### STATED TASK
Reproduce the listing below exactly, minus its pictures.

### AVAILABLE DATA
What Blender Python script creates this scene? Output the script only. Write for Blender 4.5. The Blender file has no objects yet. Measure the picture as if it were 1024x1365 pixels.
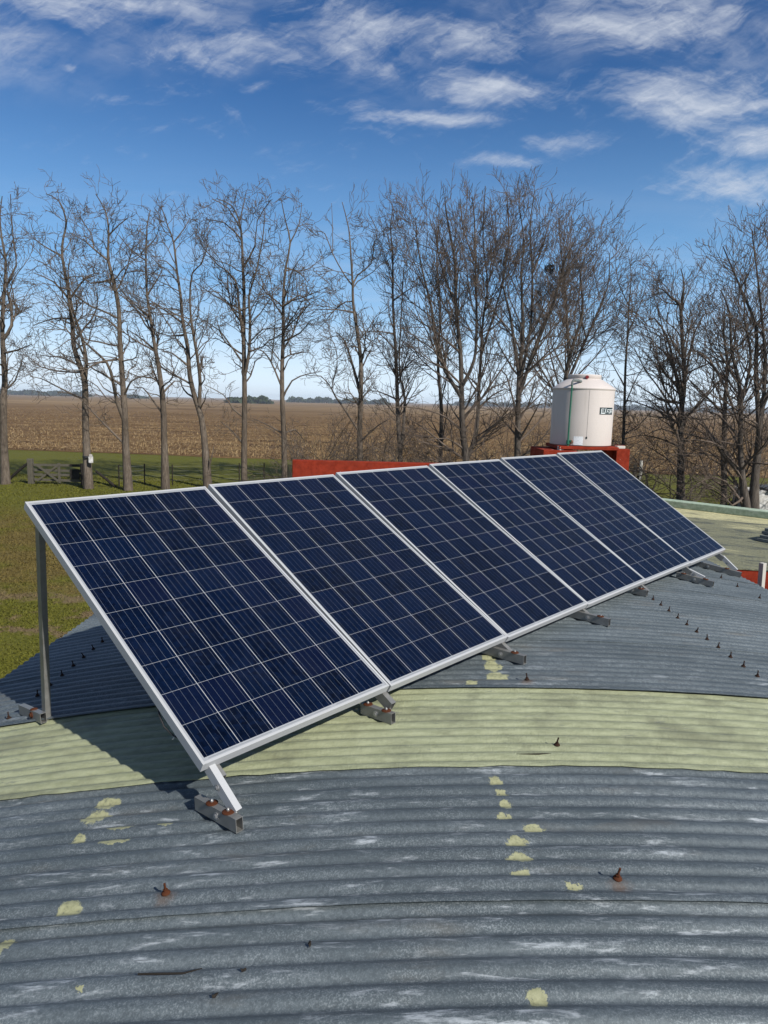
import bpy, bmesh, math, random
import numpy as np
from mathutils import Vector, Matrix

C = bpy.context.scene.collection
SC = bpy.context.scene
R = math.radians

# ------------------------------------------------------------------ camera
GZ = 4.6                                    # eye height above the lawn; the eye is at (0, 0, GZ)
FPX = 934.9
CAMM = np.array([[0.9996750334735279, 0.025491713353574936, 0.0],
                 [0.0039438488863922675, -0.1546607406428342, 0.987959767075447],
                 [0.02518478718715195, -0.9876387132216462, -0.15471101654448763]])
cd = bpy.data.cameras.new('camera')
cam = bpy.data.objects.new('camera', cd)
C.objects.link(cam)
rot = Matrix(((CAMM[0][0], -CAMM[0][1], -CAMM[0][2]),
              (CAMM[1][0], -CAMM[1][1], -CAMM[1][2]),
              (CAMM[2][0], -CAMM[2][1], -CAMM[2][2])))
cam.matrix_world = Matrix.Translation((0, 0, GZ)) @ rot.to_4x4()
cd.sensor_fit = 'VERTICAL'
cd.sensor_height = 36.0
cd.lens = FPX / 1365.0 * 36.0
cd.clip_start = 0.05
cd.clip_end = 20000
SC.camera = cam

# ------------------------------------------------------------------ light, sky, exposure
SUN_EL, SUN_AZ = 37.5, 138.0                # azimuth clockwise from +Y
SKY_STRENGTH = 0.058
SUN_STRENGTH = 5.0
EXPOSURE = 0.42
SC.view_settings.view_transform = 'Standard'
SC.view_settings.look = 'None'
SC.view_settings.exposure = EXPOSURE
SC.view_settings.gamma = 1.0
SC.view_settings.use_curve_mapping = False
try:
    SC.cycles.max_bounces = 6
    SC.cycles.transparent_max_bounces = 8
    SC.cycles.use_denoising = True
except Exception:
    pass

sd = Vector((math.cos(R(SUN_EL)) * math.sin(R(SUN_AZ)), math.cos(R(SUN_EL)) * math.cos(R(SUN_AZ)), math.sin(R(SUN_EL))))
sl = bpy.data.lights.new('sun', 'SUN')
sl.energy = SUN_STRENGTH
sl.angle = R(0.53)
sl.color = (1.0, 0.965, 0.905)
so = bpy.data.objects.new('sun', sl)
so.rotation_euler = sd.to_track_quat('Z', 'Y').to_euler()
so.location = (10, -10, 30)
C.objects.link(so)


class NT:
    """thin layer over a node tree"""
    def __init__(s, tree):
        s.t = tree
        s.l = tree.links

    def n(s, typ, **kw):
        nd = s.t.nodes.new(typ)
        for k, v in kw.items():
            setattr(nd, k, v)
        return nd

    def put(s, sock, v):
        if v is None:
            return
        if isinstance(v, bpy.types.NodeSocket):
            s.l.new(v, sock)
        else:
            if isinstance(v, (tuple, list)) and len(v) == 3 and sock.type == 'RGBA':
                v = (*v, 1)
            sock.default_value = v

    def m(s, op, a, b=None, c=None, clamp=False):
        nd = s.n('ShaderNodeMath', operation=op)
        nd.use_clamp = clamp
        for i, v in enumerate((a, b, c)):
            s.put(nd.inputs[i], v)
        return nd.outputs[0]

    def v(s, op, a, b=None, c=None):
        nd = s.n('ShaderNodeVectorMath', operation=op)
        for i, x in enumerate((a, b, c)):
            s.put(nd.inputs[i], x)
        return nd.outputs['Value'] if op in ('LENGTH', 'DOT_PRODUCT', 'DISTANCE') else nd.outputs[0]

    def xyz(s, v):
        nd = s.n('ShaderNodeSeparateXYZ')
        s.put(nd.inputs[0], v)
        return nd.outputs

    def comb(s, x, y, z=0.0):
        nd = s.n('ShaderNodeCombineXYZ')
        for i, q in enumerate((x, y, z)):
            s.put(nd.inputs[i], q)
        return nd.outputs[0]

    def noise(s, vec, scale, detail=4, rough=0.55, dist=0.0, col=False, dim='3D'):
        nd = s.n('ShaderNodeTexNoise', noise_dimensions=dim)
        s.put(nd.inputs['Vector'], vec)
        nd.inputs['Scale'].default_value = scale
        nd.inputs['Detail'].default_value = detail
        nd.inputs['Roughness'].default_value = rough
        nd.inputs['Distortion'].default_value = dist
        return nd.outputs['Color'] if col else nd.outputs[0]

    def ss(s, v, a, b):
        """smooth step a..b -> 0..1"""
        nd = s.n('ShaderNodeMapRange', interpolation_type='SMOOTHSTEP')
        s.put(nd.inputs[0], v)
        lo, hi, o0, o1 = (a, b, 0.0, 1.0) if a < b else (b, a, 1.0, 0.0)
        nd.inputs[1].default_value = lo
        nd.inputs[2].default_value = hi
        nd.inputs[3].default_value = o0
        nd.inputs[4].default_value = o1
        return nd.outputs[0]

    def mix(s, f, a, b, blend='MIX'):
        nd = s.n('ShaderNodeMix', data_type='RGBA', blend_type=blend)
        s.put(nd.inputs[0], f)
        s.put(nd.inputs[6], a)
        s.put(nd.inputs[7], b)
        return nd.outputs[2]

    def ramp(s, f, stops):
        nd = s.n('ShaderNodeValToRGB')
        s.put(nd.inputs[0], f)
        e = nd.color_ramp.elements
        while len(e) < len(stops):
            e.new(0.5)
        for q, (p, c) in zip(e, stops):
            q.position = p
            q.color = (*c, 1) if len(c) == 3 else c
        return nd.outputs[0]

    def bump(s, h, strength=0.3, dist=0.01):
        nd = s.n('ShaderNodeBump')
        nd.inputs['Strength'].default_value = strength
        nd.inputs['Distance'].default_value = dist
        s.put(nd.inputs['Height'], h)
        return nd.outputs[0]

    def obj(s):
        return s.n('ShaderNodeTexCoord').outputs['Object']

    def pos(s):
        return s.n('ShaderNodeNewGeometry').outputs['Position']


def material(name, fn, deep=0.75, **kw):
    mt = bpy.data.materials.new(name)
    mt.use_nodes = True
    t = NT(mt.node_tree)
    b = mt.node_tree.nodes['Principled BSDF']
    if kw.get('Roughness', 0) >= 0.85:
        b.inputs['Specular IOR Level'].default_value = 0.08
    for k, v in kw.items():
        b.inputs[k].default_value = v
    if fn:
        out = fn(t) or {}
        for k, v in out.items():
            if k == 'Base Color' and isinstance(v, bpy.types.NodeSocket) and deep:
                v = t.mix(1.0, v, (deep, deep, deep), 'MULTIPLY')
            t.put(b.inputs[k], v)
    return mt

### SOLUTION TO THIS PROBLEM
What Blender Python script creates this scene? Output the script only. Write for Blender 4.5. The Blender file has no objects yet. Measure the picture as if it were 1024x1365 pixels.
import bpy, bmesh, math, random
import numpy as np
from mathutils import Vector, Matrix

C = bpy.context.scene.collection
SC = bpy.context.scene
R = math.radians

# ------------------------------------------------------------------ camera
GZ = 4.6                                    # eye height above the lawn; the eye is at (0, 0, GZ)
FPX = 934.9
CAMM = np.array([[0.9996750334735279, 0.025491713353574936, 0.0],
                 [0.0039438488863922675, -0.1546607406428342, 0.987959767075447],
                 [0.02518478718715195, -0.9876387132216462, -0.15471101654448763]])
cd = bpy.data.cameras.new('camera')
cam = bpy.data.objects.new('camera', cd)
C.objects.link(cam)
rot = Matrix(((CAMM[0][0], -CAMM[0][1], -CAMM[0][2]),
              (CAMM[1][0], -CAMM[1][1], -CAMM[1][2]),
              (CAMM[2][0], -CAMM[2][1], -CAMM[2][2])))
cam.matrix_world = Matrix.Translation((0, 0, GZ)) @ rot.to_4x4()
cd.sensor_fit = 'VERTICAL'
cd.sensor_height = 36.0
cd.lens = FPX / 1365.0 * 36.0
cd.clip_start = 0.05
cd.clip_end = 20000
SC.camera = cam

# ------------------------------------------------------------------ light, sky, exposure
SUN_EL, SUN_AZ = 37.5, 138.0                # azimuth clockwise from +Y
SKY_STRENGTH = 0.058
SUN_STRENGTH = 5.0
EXPOSURE = 0.42
SC.view_settings.view_transform = 'Standard'
SC.view_settings.look = 'None'
SC.view_settings.exposure = EXPOSURE
SC.view_settings.gamma = 1.0
SC.view_settings.use_curve_mapping = False
try:
    SC.cycles.max_bounces = 6
    SC.cycles.transparent_max_bounces = 8
    SC.cycles.use_denoising = True
except Exception:
    pass

sd = Vector((math.cos(R(SUN_EL)) * math.sin(R(SUN_AZ)), math.cos(R(SUN_EL)) * math.cos(R(SUN_AZ)), math.sin(R(SUN_EL))))
sl = bpy.data.lights.new('sun', 'SUN')
sl.energy = SUN_STRENGTH
sl.angle = R(0.53)
sl.color = (1.0, 0.965, 0.905)
so = bpy.data.objects.new('sun', sl)
so.rotation_euler = sd.to_track_quat('Z', 'Y').to_euler()
so.location = (10, -10, 30)
C.objects.link(so)


class NT:
    """thin layer over a node tree"""
    def __init__(s, tree):
        s.t = tree
        s.l = tree.links

    def n(s, typ, **kw):
        nd = s.t.nodes.new(typ)
        for k, v in kw.items():
            setattr(nd, k, v)
        return nd

    def put(s, sock, v):
        if v is None:
            return
        if isinstance(v, bpy.types.NodeSocket):
            s.l.new(v, sock)
        else:
            if isinstance(v, (tuple, list)) and len(v) == 3 and sock.type == 'RGBA':
                v = (*v, 1)
            sock.default_value = v

    def m(s, op, a, b=None, c=None, clamp=False):
        nd = s.n('ShaderNodeMath', operation=op)
        nd.use_clamp = clamp
        for i, v in enumerate((a, b, c)):
            s.put(nd.inputs[i], v)
        return nd.outputs[0]

    def v(s, op, a, b=None, c=None):
        nd = s.n('ShaderNodeVectorMath', operation=op)
        for i, x in enumerate((a, b, c)):
            s.put(nd.inputs[i], x)
        return nd.outputs['Value'] if op in ('LENGTH', 'DOT_PRODUCT', 'DISTANCE') else nd.outputs[0]

    def xyz(s, v):
        nd = s.n('ShaderNodeSeparateXYZ')
        s.put(nd.inputs[0], v)
        return nd.outputs

    def comb(s, x, y, z=0.0):
        nd = s.n('ShaderNodeCombineXYZ')
        for i, q in enumerate((x, y, z)):
            s.put(nd.inputs[i], q)
        return nd.outputs[0]

    def noise(s, vec, scale, detail=4, rough=0.55, dist=0.0, col=False, dim='3D'):
        nd = s.n('ShaderNodeTexNoise', noise_dimensions=dim)
        s.put(nd.inputs['Vector'], vec)
        nd.inputs['Scale'].default_value = scale
        nd.inputs['Detail'].default_value = detail
        nd.inputs['Roughness'].default_value = rough
        nd.inputs['Distortion'].default_value = dist
        return nd.outputs['Color'] if col else nd.outputs[0]

    def ss(s, v, a, b):
        """smooth step a..b -> 0..1"""
        nd = s.n('ShaderNodeMapRange', interpolation_type='SMOOTHSTEP')
        s.put(nd.inputs[0], v)
        lo, hi, o0, o1 = (a, b, 0.0, 1.0) if a < b else (b, a, 1.0, 0.0)
        nd.inputs[1].default_value = lo
        nd.inputs[2].default_value = hi
        nd.inputs[3].default_value = o0
        nd.inputs[4].default_value = o1
        return nd.outputs[0]

    def mix(s, f, a, b, blend='MIX'):
        nd = s.n('ShaderNodeMix', data_type='RGBA', blend_type=blend)
        s.put(nd.inputs[0], f)
        s.put(nd.inputs[6], a)
        s.put(nd.inputs[7], b)
        return nd.outputs[2]

    def ramp(s, f, stops):
        nd = s.n('ShaderNodeValToRGB')
        s.put(nd.inputs[0], f)
        e = nd.color_ramp.elements
        while len(e) < len(stops):
            e.new(0.5)
        for q, (p, c) in zip(e, stops):
            q.position = p
            q.color = (*c, 1) if len(c) == 3 else c
        return nd.outputs[0]

    def bump(s, h, strength=0.3, dist=0.01):
        nd = s.n('ShaderNodeBump')
        nd.inputs['Strength'].default_value = strength
        nd.inputs['Distance'].default_value = dist
        s.put(nd.inputs['Height'], h)
        return nd.outputs[0]

    def obj(s):
        return s.n('ShaderNodeTexCoord').outputs['Object']

    def pos(s):
        return s.n('ShaderNodeNewGeometry').outputs['Position']


def material(name, fn, deep=0.75, **kw):
    mt = bpy.data.materials.new(name)
    mt.use_nodes = True
    t = NT(mt.node_tree)
    b = mt.node_tree.nodes['Principled BSDF']
    if kw.get('Roughness', 0) >= 0.85:
        b.inputs['Specular IOR Level'].default_value = 0.08
    for k, v in kw.items():
        b.inputs[k].default_value = v
    if fn:
        out = fn(t) or {}
        for k, v in out.items():
            if k == 'Base Color' and isinstance(v, bpy.types.NodeSocket) and deep:
                v = t.mix(1.0, v, (deep, deep, deep), 'MULTIPLY')
            t.put(b.inputs[k], v)
    return mt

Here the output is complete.